Cisco Systems, Inc. and NEC Corp. Wednesday united to propel the use of Internet-based voice technologies within business organizations.

As part of the alliance, Cisco, a leader in Internet networking, and NEC, a developer of communication products, will work to achieve a smooth integration of NEC communications products including private branch exchanges (PBXs), applications and devices with products based on Cisco technology.

Users of a PBX share a certain number of outside lines for making telephone calls external to the PBX.

"We are working together to build applications that interoperate within each other's architecture," noted a Cisco spokesperson. "In essence, we are creating a path to help people easily migrate from PBX to all-IP."

The partnership is noteworthy, stated Kazunori Kiuchi, associate senior vice president and executive general manager of NEC Networks. "The alliance between two global leaders in data and telecommunications in the enterprise area network provides customers with true, converged multiservice networks," he said.

"NEC's prominent global position in the telecom industry, combined with Cisco's IP leadership for voice and data services, delivers an entirely new level of investment protection to our customers, providing an assured migration path to IP telephony and interoperability with Cisco's IP architecture."

Key to the partnership is Cisco's AVVID (which standards for Architecture for Voice, Video and Integrated Data.) This architecture encompasses converged client devices, infrastructure hardware/software, directory services, call processing, telephony/data applications, management, service and support.

AVVID is designed to provide customers with the tools required to evolve their disparate data, voice, and video networks into a single converged infrastructure.
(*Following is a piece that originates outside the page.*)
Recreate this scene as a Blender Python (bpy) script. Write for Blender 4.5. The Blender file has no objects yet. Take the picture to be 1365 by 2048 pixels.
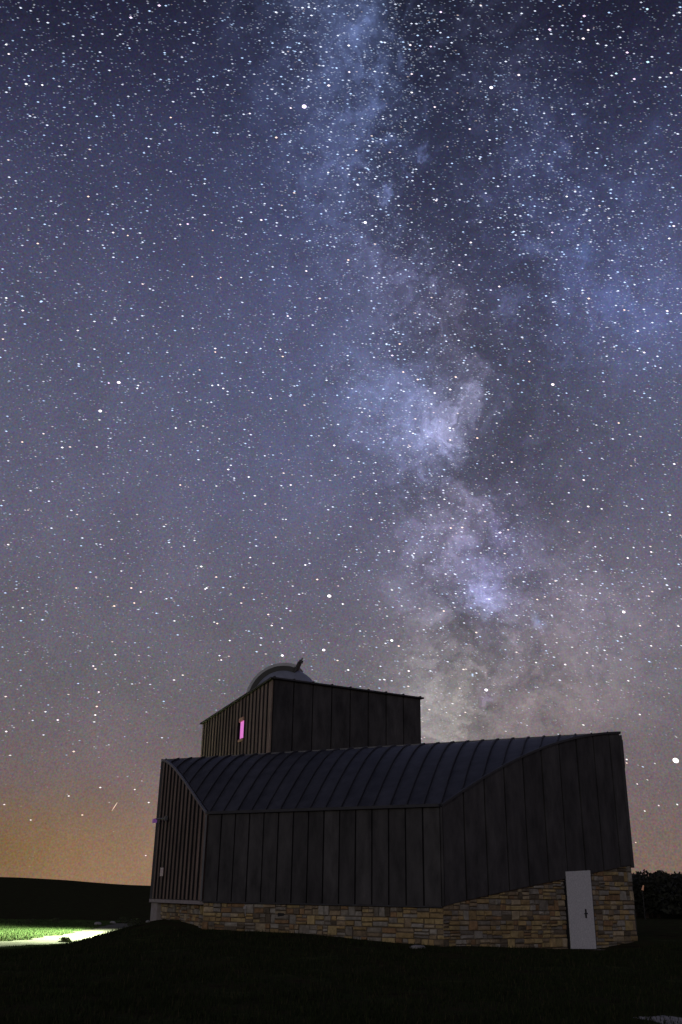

It is the backbone of the Cisco CallManager, which is the software-based call-processing component of the Cisco IP telephony solution.

The software extends enterprise telephony features and functions to packet telephony network devices such as IP phones, media processing devices, voice-over-IP (VoIP) gateways, and multimedia applications.

The collaboration includes global sales and marketing programs, interoperability verification between products from both companies, and the creation of applications in the areas of call control, media integration, IP phones and computer telephony.

NEC's worldwide channel and systems integration resources will be used for installation and ongoing support of the solutions.

The companies are additionally sharing development information. "We are bringing together the strengths of two companies and are working together to create applications, such as call-forwarding features," the Cisco spokesperson said.